#### DATA SEGMENT

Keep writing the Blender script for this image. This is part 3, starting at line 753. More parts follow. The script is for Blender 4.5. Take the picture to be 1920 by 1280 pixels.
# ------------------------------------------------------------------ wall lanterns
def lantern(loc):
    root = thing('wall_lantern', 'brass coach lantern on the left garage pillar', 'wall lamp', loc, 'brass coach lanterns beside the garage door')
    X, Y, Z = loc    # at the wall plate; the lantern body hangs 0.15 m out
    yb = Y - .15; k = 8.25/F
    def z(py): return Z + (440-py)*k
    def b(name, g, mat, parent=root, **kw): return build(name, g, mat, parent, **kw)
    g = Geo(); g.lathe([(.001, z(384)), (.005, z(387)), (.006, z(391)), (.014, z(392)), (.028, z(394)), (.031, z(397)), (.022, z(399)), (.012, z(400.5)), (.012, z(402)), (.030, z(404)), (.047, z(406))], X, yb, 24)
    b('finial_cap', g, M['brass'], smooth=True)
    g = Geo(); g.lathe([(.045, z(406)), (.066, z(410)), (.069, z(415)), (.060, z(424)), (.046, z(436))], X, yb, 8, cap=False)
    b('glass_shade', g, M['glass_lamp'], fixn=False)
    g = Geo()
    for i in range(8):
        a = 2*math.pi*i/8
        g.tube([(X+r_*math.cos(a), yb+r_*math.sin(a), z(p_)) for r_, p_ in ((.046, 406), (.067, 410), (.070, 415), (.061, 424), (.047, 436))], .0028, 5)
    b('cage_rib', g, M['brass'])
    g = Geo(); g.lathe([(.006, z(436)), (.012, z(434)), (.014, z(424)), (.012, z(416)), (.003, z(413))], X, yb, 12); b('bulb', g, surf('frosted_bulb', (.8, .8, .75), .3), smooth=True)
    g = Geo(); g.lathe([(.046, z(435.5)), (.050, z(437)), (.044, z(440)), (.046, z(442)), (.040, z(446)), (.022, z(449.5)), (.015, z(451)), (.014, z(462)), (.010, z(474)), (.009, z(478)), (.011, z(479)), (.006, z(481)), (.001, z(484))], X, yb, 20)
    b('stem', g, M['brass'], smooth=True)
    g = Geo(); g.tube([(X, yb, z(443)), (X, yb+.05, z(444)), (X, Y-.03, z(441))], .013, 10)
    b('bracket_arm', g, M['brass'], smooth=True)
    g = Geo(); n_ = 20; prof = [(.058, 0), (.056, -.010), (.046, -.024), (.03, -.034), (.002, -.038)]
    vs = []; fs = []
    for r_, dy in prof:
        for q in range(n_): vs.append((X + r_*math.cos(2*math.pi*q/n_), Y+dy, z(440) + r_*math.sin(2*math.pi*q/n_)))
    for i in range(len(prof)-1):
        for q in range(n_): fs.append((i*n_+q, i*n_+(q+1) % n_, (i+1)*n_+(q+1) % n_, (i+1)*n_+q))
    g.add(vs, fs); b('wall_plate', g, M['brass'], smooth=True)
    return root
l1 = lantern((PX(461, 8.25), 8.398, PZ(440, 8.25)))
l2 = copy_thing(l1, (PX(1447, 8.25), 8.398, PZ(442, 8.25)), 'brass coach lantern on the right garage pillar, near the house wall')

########

■ WHAT NEEDS TO BE DONE ■
Restate the whole listing exactly.

■ THE COMPLETED TASK ■
Keep writing the Blender script for this image. This is part 3, starting at line 753. More parts follow. The script is for Blender 4.5. Take the picture to be 1920 by 1280 pixels.
# ------------------------------------------------------------------ wall lanterns
def lantern(loc):
    root = thing('wall_lantern', 'brass coach lantern on the left garage pillar', 'wall lamp', loc, 'brass coach lanterns beside the garage door')
    X, Y, Z = loc    # at the wall plate; the lantern body hangs 0.15 m out
    yb = Y - .15; k = 8.25/F
    def z(py): return Z + (440-py)*k
    def b(name, g, mat, parent=root, **kw): return build(name, g, mat, parent, **kw)
    g = Geo(); g.lathe([(.001, z(384)), (.005, z(387)), (.006, z(391)), (.014, z(392)), (.028, z(394)), (.031, z(397)), (.022, z(399)), (.012, z(400.5)), (.012, z(402)), (.030, z(404)), (.047, z(406))], X, yb, 24)
    b('finial_cap', g, M['brass'], smooth=True)
    g = Geo(); g.lathe([(.045, z(406)), (.066, z(410)), (.069, z(415)), (.060, z(424)), (.046, z(436))], X, yb, 8, cap=False)
    b('glass_shade', g, M['glass_lamp'], fixn=False)
    g = Geo()
    for i in range(8):
        a = 2*math.pi*i/8
        g.tube([(X+r_*math.cos(a), yb+r_*math.sin(a), z(p_)) for r_, p_ in ((.046, 406), (.067, 410), (.070, 415), (.061, 424), (.047, 436))], .0028, 5)
    b('cage_rib', g, M['brass'])
    g = Geo(); g.lathe([(.006, z(436)), (.012, z(434)), (.014, z(424)), (.012, z(416)), (.003, z(413))], X, yb, 12); b('bulb', g, surf('frosted_bulb', (.8, .8, .75), .3), smooth=True)
    g = Geo(); g.lathe([(.046, z(435.5)), (.050, z(437)), (.044, z(440)), (.046, z(442)), (.040, z(446)), (.022, z(449.5)), (.015, z(451)), (.014, z(462)), (.010, z(474)), (.009, z(478)), (.011, z(479)), (.006, z(481)), (.001, z(484))], X, yb, 20)
    b('stem', g, M['brass'], smooth=True)
    g = Geo(); g.tube([(X, yb, z(443)), (X, yb+.05, z(444)), (X, Y-.03, z(441))], .013, 10)
    b('bracket_arm', g, M['brass'], smooth=True)
    g = Geo(); n_ = 20; prof = [(.058, 0), (.056, -.010), (.046, -.024), (.03, -.034), (.002, -.038)]
    vs = []; fs = []
    for r_, dy in prof:
        for q in range(n_): vs.append((X + r_*math.cos(2*math.pi*q/n_), Y+dy, z(440) + r_*math.sin(2*math.pi*q/n_)))
    for i in range(len(prof)-1):
        for q in range(n_): fs.append((i*n_+q, i*n_+(q+1) % n_, (i+1)*n_+(q+1) % n_, (i+1)*n_+q))
    g.add(vs, fs); b('wall_plate', g, M['brass'], smooth=True)
    return root
l1 = lantern((PX(461, 8.25), 8.398, PZ(440, 8.25)))
l2 = copy_thing(l1, (PX(1447, 8.25), 8.398, PZ(442, 8.25)), 'brass coach lantern on the right garage pillar, near the house wall')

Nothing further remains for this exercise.